North Korean leader Kim Jong-un said at the submarine's launch ceremony on Wednesday that submarine 841, named "Hero Kim Kun Ok" after a North Korean historical figure, will be one of North Korea's main "underwater offensive assets of the navy", KCNA reported.
Equipping the fleet with nuclear weapons is an "urgent task". According to North Korea's KCNA news agency, he pledged to transfer more submarines and surface ships equipped with tactical nuclear weapons to the navy.
Analysts say the vessel appears to be a modified Soviet-era Romeo-class submarine that North Korea bought from China in the 1970s and began producing domestically, and they add that its design, which has 10 hatches for launch tubes, indicates that it is most likely armed with ballistic missiles and cruise missiles.
Vann Van Diepen, a former US government weapons expert working on the "38 North" project in Washington, said such weapons would not add much value to the North's more powerful land-based nuclear forces because its submarines would not survive that long in a war.
"Once this thing is fielded, it will be highly vulnerable to allied anti-submarine weapons. So from a military point of view, it doesn't make much sense," he added.
The South Korean military commented that the submarine did not appear ready for normal operations and that there were signs that North Korea was trying to exaggerate its capabilities.
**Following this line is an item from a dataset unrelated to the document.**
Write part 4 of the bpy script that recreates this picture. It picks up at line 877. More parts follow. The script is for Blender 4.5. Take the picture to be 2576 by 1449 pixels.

Analysts first noticed signs that at least one new submarine was under construction in 2016, and in 2019 the North's state media published images showing Kim inspecting a previously unseen submarine. It is unclear whether North Korea has finished developing the miniaturized nuclear warheads needed to mount submarine-launched missiles. It was noted that the submarine was about to be launched for trials.